▶ [THE INPUT]
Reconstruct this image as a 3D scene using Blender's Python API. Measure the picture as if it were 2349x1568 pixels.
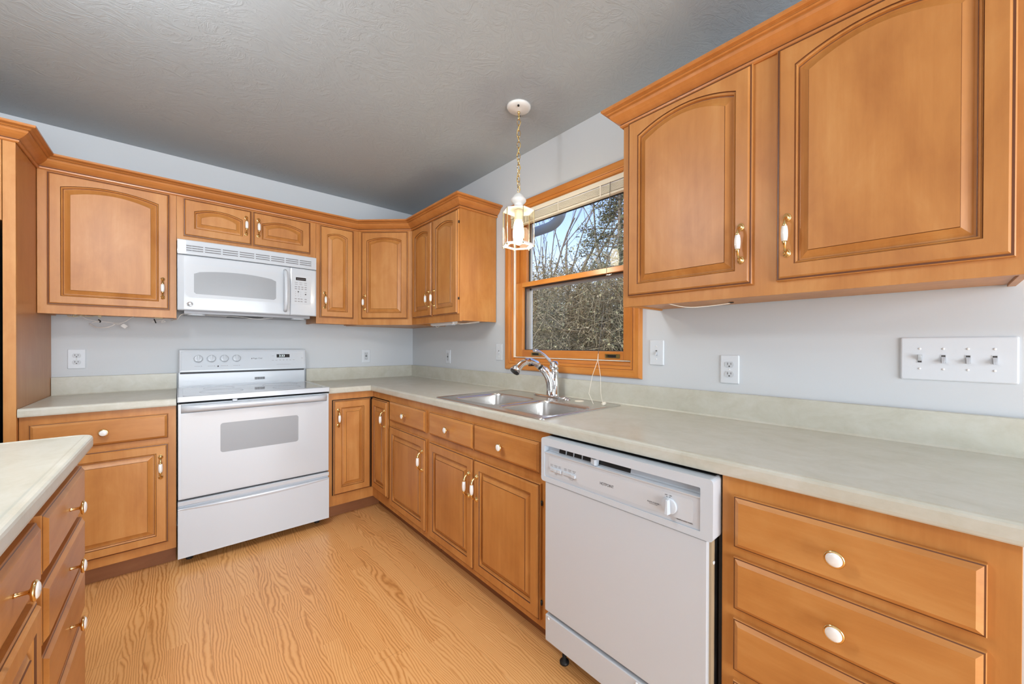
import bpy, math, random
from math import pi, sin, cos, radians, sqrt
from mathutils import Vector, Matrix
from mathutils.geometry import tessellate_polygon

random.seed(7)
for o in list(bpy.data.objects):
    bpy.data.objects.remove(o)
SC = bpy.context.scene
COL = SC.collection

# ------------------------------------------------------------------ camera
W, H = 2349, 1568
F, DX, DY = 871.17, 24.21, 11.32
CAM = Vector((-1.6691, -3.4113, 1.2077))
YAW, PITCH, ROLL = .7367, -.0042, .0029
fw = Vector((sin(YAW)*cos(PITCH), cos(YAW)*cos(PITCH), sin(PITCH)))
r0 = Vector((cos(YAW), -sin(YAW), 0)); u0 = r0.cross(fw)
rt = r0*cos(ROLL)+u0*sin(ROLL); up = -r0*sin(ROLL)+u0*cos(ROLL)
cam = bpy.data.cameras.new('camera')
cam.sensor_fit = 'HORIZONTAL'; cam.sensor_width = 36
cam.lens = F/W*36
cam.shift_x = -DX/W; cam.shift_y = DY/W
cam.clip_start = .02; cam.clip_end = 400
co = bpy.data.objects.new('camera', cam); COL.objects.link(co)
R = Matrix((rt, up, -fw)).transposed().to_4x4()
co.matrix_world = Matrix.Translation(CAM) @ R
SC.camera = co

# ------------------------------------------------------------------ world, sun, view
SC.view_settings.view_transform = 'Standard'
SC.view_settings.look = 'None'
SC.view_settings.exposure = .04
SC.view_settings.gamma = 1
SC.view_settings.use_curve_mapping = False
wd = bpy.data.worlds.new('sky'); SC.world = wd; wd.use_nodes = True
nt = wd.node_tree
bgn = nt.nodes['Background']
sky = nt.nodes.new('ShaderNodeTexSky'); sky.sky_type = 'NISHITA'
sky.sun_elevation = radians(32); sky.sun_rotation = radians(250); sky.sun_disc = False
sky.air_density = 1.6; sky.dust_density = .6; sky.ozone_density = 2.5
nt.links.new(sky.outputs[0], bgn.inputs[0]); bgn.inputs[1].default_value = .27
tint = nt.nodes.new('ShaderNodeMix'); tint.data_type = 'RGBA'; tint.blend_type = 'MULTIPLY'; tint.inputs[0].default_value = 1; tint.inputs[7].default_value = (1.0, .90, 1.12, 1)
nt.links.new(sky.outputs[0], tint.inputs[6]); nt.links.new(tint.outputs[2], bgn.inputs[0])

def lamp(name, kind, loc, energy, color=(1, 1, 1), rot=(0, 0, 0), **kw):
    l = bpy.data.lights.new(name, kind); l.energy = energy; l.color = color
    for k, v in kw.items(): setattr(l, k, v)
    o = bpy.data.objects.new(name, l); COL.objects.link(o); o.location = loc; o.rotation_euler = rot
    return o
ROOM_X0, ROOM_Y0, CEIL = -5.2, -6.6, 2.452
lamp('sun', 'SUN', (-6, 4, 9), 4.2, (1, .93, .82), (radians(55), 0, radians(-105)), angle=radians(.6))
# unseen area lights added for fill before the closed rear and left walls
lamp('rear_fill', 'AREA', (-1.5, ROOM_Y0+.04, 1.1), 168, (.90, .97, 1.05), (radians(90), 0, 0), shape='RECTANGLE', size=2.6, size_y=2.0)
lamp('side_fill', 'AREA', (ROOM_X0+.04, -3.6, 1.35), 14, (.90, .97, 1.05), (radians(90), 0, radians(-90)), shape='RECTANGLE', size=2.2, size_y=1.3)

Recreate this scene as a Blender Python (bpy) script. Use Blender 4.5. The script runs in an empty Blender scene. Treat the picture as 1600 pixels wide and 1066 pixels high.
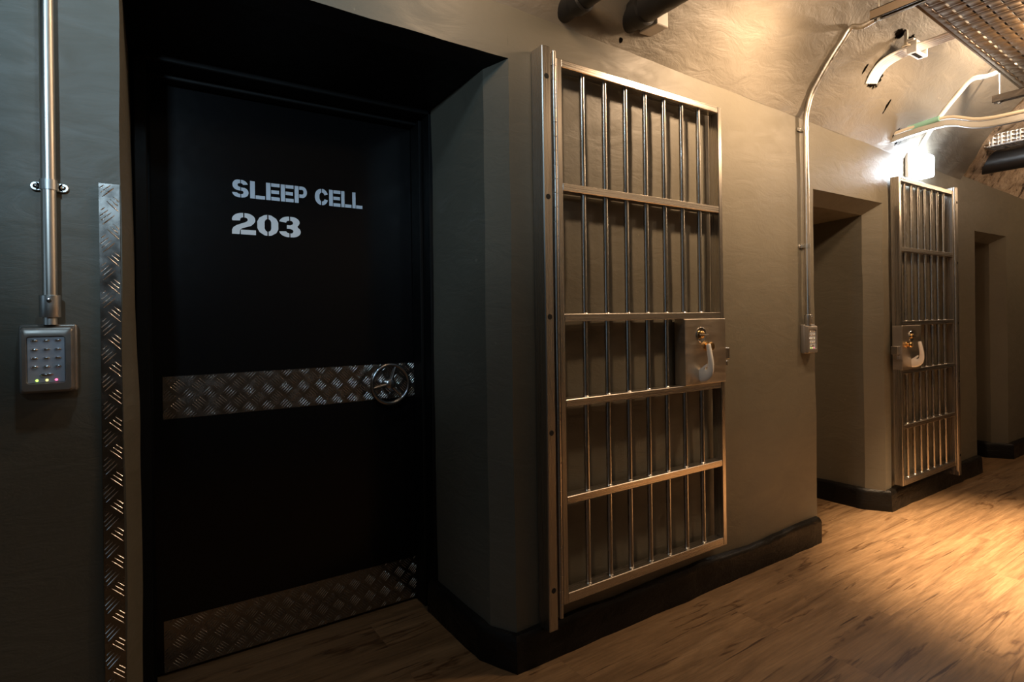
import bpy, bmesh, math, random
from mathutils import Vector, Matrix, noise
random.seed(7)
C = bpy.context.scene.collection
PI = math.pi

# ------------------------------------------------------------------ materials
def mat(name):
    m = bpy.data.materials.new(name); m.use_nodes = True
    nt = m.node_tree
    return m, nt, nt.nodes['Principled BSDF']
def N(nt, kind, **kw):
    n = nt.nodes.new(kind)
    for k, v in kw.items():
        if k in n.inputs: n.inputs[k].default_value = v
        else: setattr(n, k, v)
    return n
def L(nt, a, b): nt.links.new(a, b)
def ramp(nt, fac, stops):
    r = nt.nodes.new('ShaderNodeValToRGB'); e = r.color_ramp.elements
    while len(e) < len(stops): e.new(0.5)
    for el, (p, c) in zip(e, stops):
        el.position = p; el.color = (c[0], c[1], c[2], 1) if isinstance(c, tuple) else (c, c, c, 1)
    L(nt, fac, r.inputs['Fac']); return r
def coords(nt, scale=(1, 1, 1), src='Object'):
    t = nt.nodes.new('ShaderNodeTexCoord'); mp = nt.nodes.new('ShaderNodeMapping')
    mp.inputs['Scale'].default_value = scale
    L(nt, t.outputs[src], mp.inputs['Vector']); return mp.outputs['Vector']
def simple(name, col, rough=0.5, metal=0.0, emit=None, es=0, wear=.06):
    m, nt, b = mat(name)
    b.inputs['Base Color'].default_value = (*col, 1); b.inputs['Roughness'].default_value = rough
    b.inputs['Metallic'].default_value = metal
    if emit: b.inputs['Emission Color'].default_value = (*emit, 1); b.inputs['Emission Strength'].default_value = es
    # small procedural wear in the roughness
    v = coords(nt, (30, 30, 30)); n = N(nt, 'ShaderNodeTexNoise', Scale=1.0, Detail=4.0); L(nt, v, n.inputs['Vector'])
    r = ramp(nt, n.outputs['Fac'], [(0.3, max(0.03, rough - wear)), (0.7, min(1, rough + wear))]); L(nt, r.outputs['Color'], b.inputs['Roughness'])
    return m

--

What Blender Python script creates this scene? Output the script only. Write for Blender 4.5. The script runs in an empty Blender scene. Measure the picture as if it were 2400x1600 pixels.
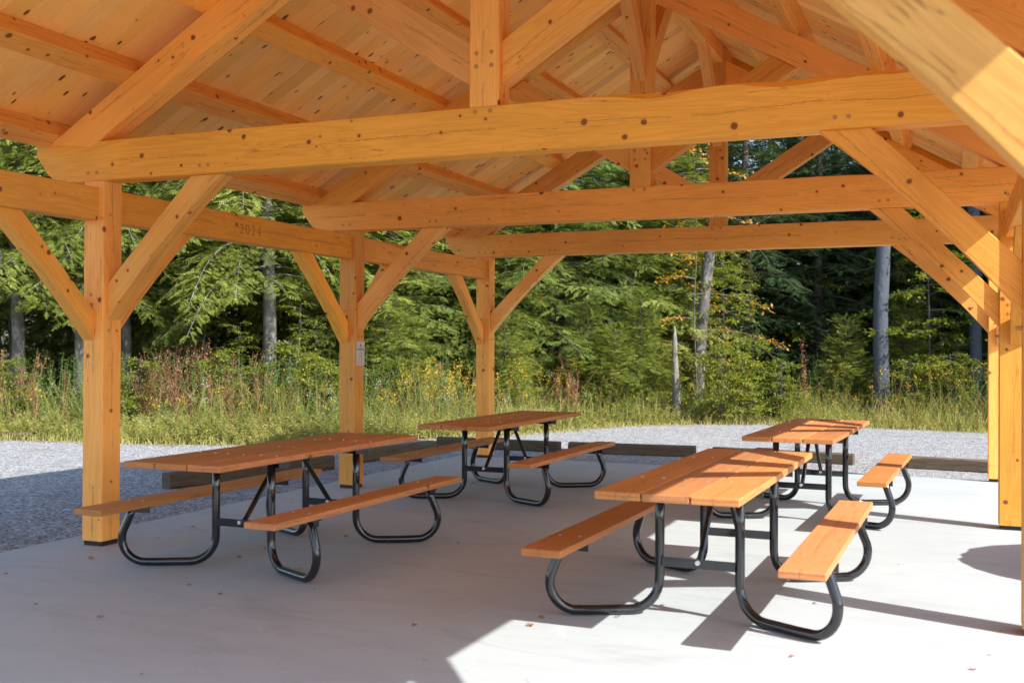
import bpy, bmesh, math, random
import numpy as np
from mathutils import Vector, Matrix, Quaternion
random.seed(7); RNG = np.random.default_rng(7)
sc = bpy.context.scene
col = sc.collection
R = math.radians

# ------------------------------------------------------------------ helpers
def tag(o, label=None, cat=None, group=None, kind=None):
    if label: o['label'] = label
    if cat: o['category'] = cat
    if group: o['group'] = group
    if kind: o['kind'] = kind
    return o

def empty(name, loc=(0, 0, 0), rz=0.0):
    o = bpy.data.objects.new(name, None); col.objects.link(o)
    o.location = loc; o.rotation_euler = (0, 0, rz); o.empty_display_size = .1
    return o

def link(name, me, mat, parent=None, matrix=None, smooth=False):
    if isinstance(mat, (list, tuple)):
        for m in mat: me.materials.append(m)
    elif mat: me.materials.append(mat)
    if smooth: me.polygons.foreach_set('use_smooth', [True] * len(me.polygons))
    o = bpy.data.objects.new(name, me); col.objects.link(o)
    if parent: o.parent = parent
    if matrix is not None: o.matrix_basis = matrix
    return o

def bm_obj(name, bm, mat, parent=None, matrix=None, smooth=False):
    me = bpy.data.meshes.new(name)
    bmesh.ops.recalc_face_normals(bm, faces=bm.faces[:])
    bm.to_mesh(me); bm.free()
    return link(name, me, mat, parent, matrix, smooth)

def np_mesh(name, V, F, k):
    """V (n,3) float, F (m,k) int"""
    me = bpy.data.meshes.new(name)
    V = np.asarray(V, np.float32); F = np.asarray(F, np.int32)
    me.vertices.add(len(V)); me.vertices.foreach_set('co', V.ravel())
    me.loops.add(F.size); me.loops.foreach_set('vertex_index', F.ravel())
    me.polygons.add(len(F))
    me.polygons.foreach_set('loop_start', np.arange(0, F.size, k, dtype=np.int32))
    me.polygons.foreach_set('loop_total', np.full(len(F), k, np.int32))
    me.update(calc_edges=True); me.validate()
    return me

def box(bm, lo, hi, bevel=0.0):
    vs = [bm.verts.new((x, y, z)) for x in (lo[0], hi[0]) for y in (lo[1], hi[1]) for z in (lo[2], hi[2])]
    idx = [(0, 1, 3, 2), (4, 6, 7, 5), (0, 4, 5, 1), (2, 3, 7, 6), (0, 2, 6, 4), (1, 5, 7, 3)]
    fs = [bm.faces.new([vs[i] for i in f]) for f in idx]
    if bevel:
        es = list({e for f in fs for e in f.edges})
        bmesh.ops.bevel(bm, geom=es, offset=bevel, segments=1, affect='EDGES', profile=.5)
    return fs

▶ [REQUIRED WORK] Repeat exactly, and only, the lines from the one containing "Recreate this scene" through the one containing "PI = math.pi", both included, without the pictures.

▶ [RESPONSE TO THIS EXERCISE]
Recreate this scene as a Blender Python (bpy) script. Use Blender 4.5. The script runs in an empty Blender scene. Treat the picture as 1600 pixels wide and 1066 pixels high.
import bpy, bmesh, math, random
from mathutils import Vector, Matrix, noise
random.seed(7)
C = bpy.context.scene.collection
PI = math.pi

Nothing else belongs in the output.